У нас нет возможности приводить бесчисленные примеры благочестия и мифологической веры Ксенофонта. Мы надеемся, что наш читатель хотя бы до некоторой степени знаком с такими историческими произведениями Ксенофонта, как "Анабасис", "Греческая история" или "Киропедия". Ксенофонт (или его герои) то и дело обращается с молитвой к богам, совершает жертвоприношения, запрашивает оракулов, пользуется всякими знамениями, верит во всякие чудеса и оценивает каждое событие с религиозной точки зрения. Сама по себе эта глубокая религиозность ничего неожиданного для нас не представляла бы. Но вполне неожиданно то, что она нисколько не мешает Ксенофонту производить фактографически прагматическое исследование так, как будто бы это был не Ксенофонт, но Фукидид. Для этого необходимо только одно обстоятельство, которое было утеряно отчасти в связи с деятельностью софистов и почти полностью отсутствовало у Фукидида, сводившееся к тому, что Ксенофонт абсолютно доверял древней религии, и его рефлексия в этом смысле не только не переступала границ ранней классики, но, пожалуй, во многом шла еще дальше нее.
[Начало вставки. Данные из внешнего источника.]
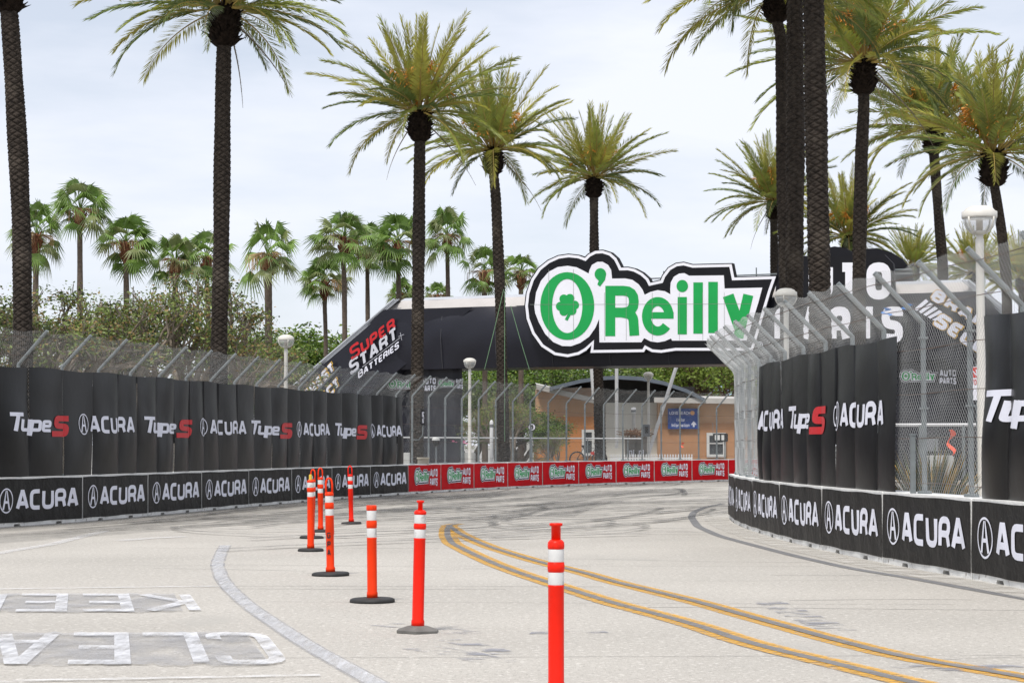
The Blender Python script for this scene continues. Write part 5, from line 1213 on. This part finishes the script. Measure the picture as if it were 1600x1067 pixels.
# parking sign behind the right fence
D4 = 33; a, b = at(1518, 573, D4), at(1536, 625, D4); o = thing('parking_sign', (at(1528, 600, D4).x, D4, 0), 'red and white no stopping sign half hidden by the right drape', 'sign'); w_ = b.x - a.x + .12; O = o.location.copy()
mb = MB(); mb.box((0, 0, (a.z + b.z) / 2), (w_, .01, a.z - b.z)); sp = mb.build('sign_plate', M['sign_white'], o)
mb = MB(); mb.tube([(0, .04, 0), (0, .04, a.z + .05)], .03, 6); mb.build('post', M['galv'], o)
mb = MB(); mb.box((0, -.008, a.z - .095), (w_, .004, .17)); mb.build('red_field', M['red_part'], sp)
mb = MB(); flat(mb, moved(text('NO', w_ * .8, .12, .2, .2, .7, .15), -w_ * .4, a.z - .155), lambda x, z: (x, -.014, z)); mb.build('lettering', M['letter'], sp)
mb = MB(); flat(mb, moved(text('STOPPING', w_ * .9, .09, .2, .2, .6, .15), -w_ * .45, a.z - .30), lambda x, z: (x, -.01, z)); mb.build('red_lettering', M['red_part'], sp)
# stuff seen through the right gap
o, w_, h_ = simple_box('grey_post', 1428, 680, 900, 9.5, 27.0, M['galv'], 'short square grey post at the gap in the right fence', 'post', .09, onground=True)
mb = MB(); mb.box((0, .045, h_ + .01), (w_ * 1.15, .11, .02)); mb.build('cap', M['galv'], o)
o, w_, h_ = simple_box('equipment_case', 1457, 679, 711, 28, 36, M['black'], 'black equipment case on a white block beyond the spiky plant', 'case', .5)
mb = MB(); mb.box((-.02, -.012, h_ * .5), (w_ * .7, .03, h_ * .62)); mb.build('panel', M['grey_box'], o)
o, w_, h_ = simple_box('white_block', 1472, 711, 900, 42, 35.8, M['block'], 'white concrete block carrying the black case beyond the spiky plant', 'block', .8, onground=True)

# thin green guy ropes beside the palm in front of the bridge
D5 = 82; o = thing('guy_rope', at(787, 452, D5), 'thin green guy ropes spread from the palm trunk left of the green sign', 'rope'); O = o.location.copy()
for a, b in (((787, 452), (757, 577)), ((798, 478), (827, 577)), ((788.5, 455), (788.5, 690))):
    mb = MB(); p, q = at(*a, D5) - O, at(*b, D5) - O; mb.tube([p, p.lerp(q, .5) - Vector((0, 0, .05)), q], .013, 5); mb.build('rope', mat('green cord', (.16, .30, .16), .6), o)
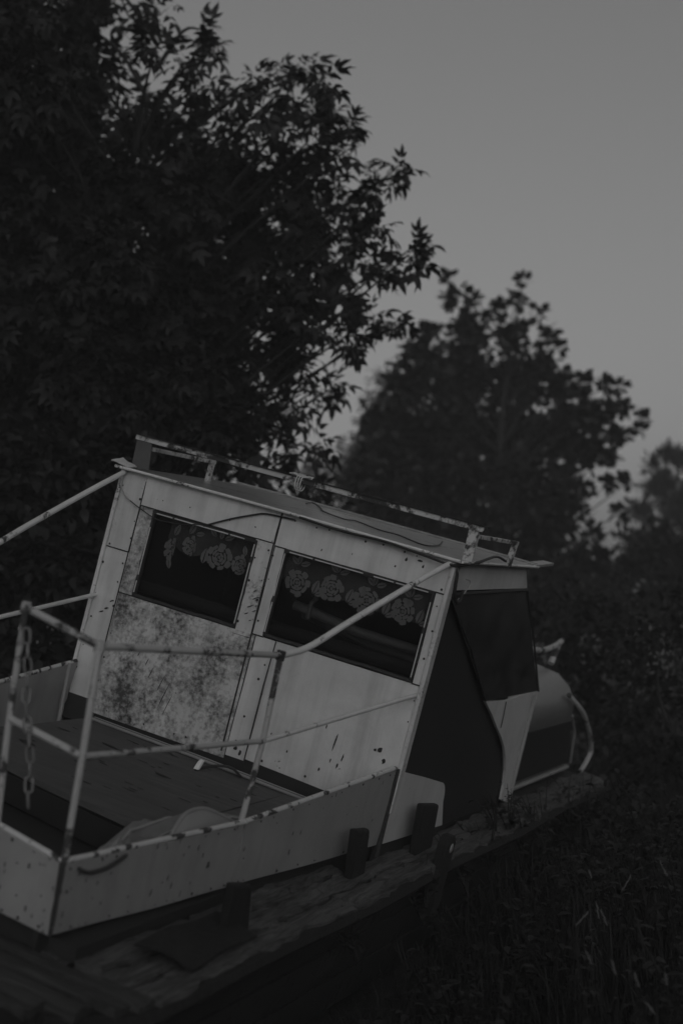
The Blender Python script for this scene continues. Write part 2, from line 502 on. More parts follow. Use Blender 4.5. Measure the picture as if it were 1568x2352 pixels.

Ведь та рефлексия ранней классики, с которой мы встречались ранее, вела к некоторому свободомыслию в области почитания и признания древних богов.
Но Ксенофонт действовал уже в IV в., т.е. в период зрелой и перезрелой и даже поздней классики. А рефлексия этого времени доходила уже до более абстрактного и тем самым до более духовного представления исконных языческих богов. Ксенофонт полностью признает всеведение, всемогущество и вездесущность богов. Боги для него - это абсолютная и несокрушимая добродетель, непревосходимая мудрость и непревзойденная красота. Местами он возвышается почти до христианского богословия, хотя до монотеизма в Греции оставалось еще несколько столетий.